Figure 4. Flux and FWHM of components in double-footpoint flares
Each colored bar represents a separate flare or flare interval, with
squares at the bar's end showing the flux and fwhm of that component. Crosses
at the end of each bar show estimated 1-sigma errors in flux or fwhm for
each component. Note that the slope is positive for all but 3 bars; only one
(white bar) of those is significant at the 2 or 3 sigma level.
Our conclusions
We have found that the brighter footpoints are broader than the
fainter conjugate footpoint in 23 of the 26 flare intervals studied.
This is shown by the predominantly positive slopes of the line
segments joining the footpoint parameters (flux, fwhm) in the above
figure. This result validates the Melrose and White prediction, and it
is in general agreement with Sakao's result, although the width-flux
correlation is better (23/26) than his magnetic field-flux correlation
(4/5), and significantly better than Goff et al's result (14/32). The
possibility of an asymmetric injection as an explanation for flux
asymmetry now seems to be unlikely on the basis of this strong
correlation of footpoint flux and area, since if the injection were
highly asymmetric in a random way, the correlation would be close to zero.
Systematics in the determination of areas must be carefully
considered, although no one so far who has seen these results (at 3 meetings)

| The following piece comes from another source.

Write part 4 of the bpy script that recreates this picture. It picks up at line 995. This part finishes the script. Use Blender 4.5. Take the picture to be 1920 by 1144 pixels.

has suggested any instrumental mechanism that might make
brighter sources look broader to RHESSI.
Comparisons with magnetograms can check the sign of the width
asymmetry. But there are often large horizontal (and perhaps
vertical) gradients in photospheric magnetic fields that might make the
correspondence with footpoint area less clear.
Microwave observations can help estimate the degree of trapping
to check the consistency of our results, although the microwave maps
necessarily have different (usually lower) resolution, and are generated by
higher energy electrons, which leads to other complications.
It is also possible to draw conclusions from these width-flux
asymmetries regarding the pitch angle distributions and the loss-cone
angles, but that's another story to be told later.